* Start SUPPLIED DATA *

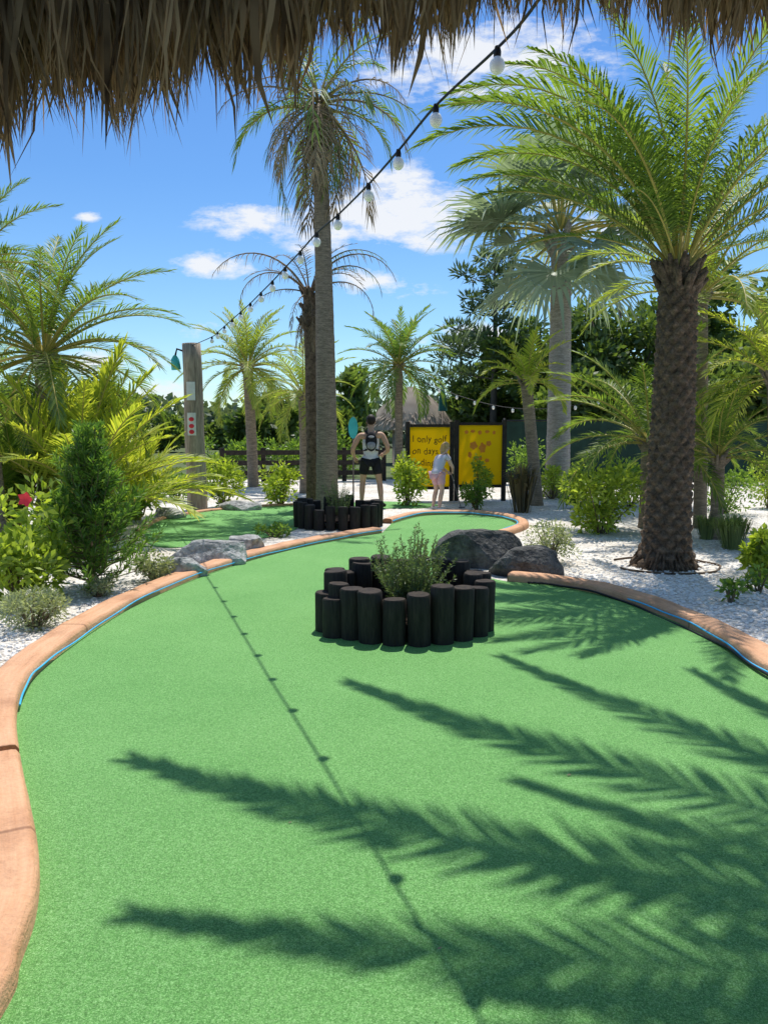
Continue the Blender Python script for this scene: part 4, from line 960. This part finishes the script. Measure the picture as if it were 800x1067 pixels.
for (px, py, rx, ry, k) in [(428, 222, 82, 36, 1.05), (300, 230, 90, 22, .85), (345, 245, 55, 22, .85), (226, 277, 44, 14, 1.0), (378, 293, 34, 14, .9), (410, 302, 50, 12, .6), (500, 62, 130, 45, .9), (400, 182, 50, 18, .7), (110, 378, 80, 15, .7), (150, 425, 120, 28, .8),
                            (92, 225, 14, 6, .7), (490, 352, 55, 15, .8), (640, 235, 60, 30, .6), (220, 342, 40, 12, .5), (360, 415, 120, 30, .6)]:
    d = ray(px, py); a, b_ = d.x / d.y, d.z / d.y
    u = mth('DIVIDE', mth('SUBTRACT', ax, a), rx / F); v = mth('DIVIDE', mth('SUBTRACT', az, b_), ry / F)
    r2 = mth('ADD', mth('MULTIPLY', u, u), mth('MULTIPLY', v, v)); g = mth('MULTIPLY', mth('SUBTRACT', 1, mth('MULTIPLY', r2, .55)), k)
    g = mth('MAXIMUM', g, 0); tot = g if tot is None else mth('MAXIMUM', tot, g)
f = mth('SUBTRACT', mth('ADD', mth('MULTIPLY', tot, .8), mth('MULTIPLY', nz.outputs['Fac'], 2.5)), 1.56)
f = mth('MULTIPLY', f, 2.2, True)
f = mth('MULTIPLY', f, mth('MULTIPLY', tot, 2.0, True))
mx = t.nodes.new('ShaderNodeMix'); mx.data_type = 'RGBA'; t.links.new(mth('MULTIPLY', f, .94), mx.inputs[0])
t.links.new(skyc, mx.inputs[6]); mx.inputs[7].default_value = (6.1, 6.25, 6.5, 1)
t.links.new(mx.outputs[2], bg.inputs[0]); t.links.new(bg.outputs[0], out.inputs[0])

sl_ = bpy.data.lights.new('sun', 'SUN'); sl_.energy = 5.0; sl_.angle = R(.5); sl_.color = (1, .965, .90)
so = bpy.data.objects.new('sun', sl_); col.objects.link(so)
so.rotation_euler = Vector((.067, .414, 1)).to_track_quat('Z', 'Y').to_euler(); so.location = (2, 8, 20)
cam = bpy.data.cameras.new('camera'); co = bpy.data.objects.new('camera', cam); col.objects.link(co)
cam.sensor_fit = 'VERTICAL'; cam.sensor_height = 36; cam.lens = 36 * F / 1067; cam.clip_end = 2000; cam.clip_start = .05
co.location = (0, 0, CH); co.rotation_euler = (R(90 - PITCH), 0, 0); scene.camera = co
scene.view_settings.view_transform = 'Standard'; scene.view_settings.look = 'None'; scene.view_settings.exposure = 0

* End SUPPLIED DATA *

EXERCISE OBJECTIVE: With the pictures left out, restate word for word every line of the data above, from the first down to the line that contains "bg.inputs[0]); t.links.new(bg.outputs[0], out.inputs[0])".

REPLY TO THE TASK:
Continue the Blender Python script for this scene: part 4, from line 960. This part finishes the script. Measure the picture as if it were 800x1067 pixels.
for (px, py, rx, ry, k) in [(428, 222, 82, 36, 1.05), (300, 230, 90, 22, .85), (345, 245, 55, 22, .85), (226, 277, 44, 14, 1.0), (378, 293, 34, 14, .9), (410, 302, 50, 12, .6), (500, 62, 130, 45, .9), (400, 182, 50, 18, .7), (110, 378, 80, 15, .7), (150, 425, 120, 28, .8),
                            (92, 225, 14, 6, .7), (490, 352, 55, 15, .8), (640, 235, 60, 30, .6), (220, 342, 40, 12, .5), (360, 415, 120, 30, .6)]:
    d = ray(px, py); a, b_ = d.x / d.y, d.z / d.y
    u = mth('DIVIDE', mth('SUBTRACT', ax, a), rx / F); v = mth('DIVIDE', mth('SUBTRACT', az, b_), ry / F)
    r2 = mth('ADD', mth('MULTIPLY', u, u), mth('MULTIPLY', v, v)); g = mth('MULTIPLY', mth('SUBTRACT', 1, mth('MULTIPLY', r2, .55)), k)
    g = mth('MAXIMUM', g, 0); tot = g if tot is None else mth('MAXIMUM', tot, g)
f = mth('SUBTRACT', mth('ADD', mth('MULTIPLY', tot, .8), mth('MULTIPLY', nz.outputs['Fac'], 2.5)), 1.56)
f = mth('MULTIPLY', f, 2.2, True)
f = mth('MULTIPLY', f, mth('MULTIPLY', tot, 2.0, True))
mx = t.nodes.new('ShaderNodeMix'); mx.data_type = 'RGBA'; t.links.new(mth('MULTIPLY', f, .94), mx.inputs[0])
t.links.new(skyc, mx.inputs[6]); mx.inputs[7].default_value = (6.1, 6.25, 6.5, 1)
t.links.new(mx.outputs[2], bg.inputs[0]); t.links.new(bg.outputs[0], out.inputs[0])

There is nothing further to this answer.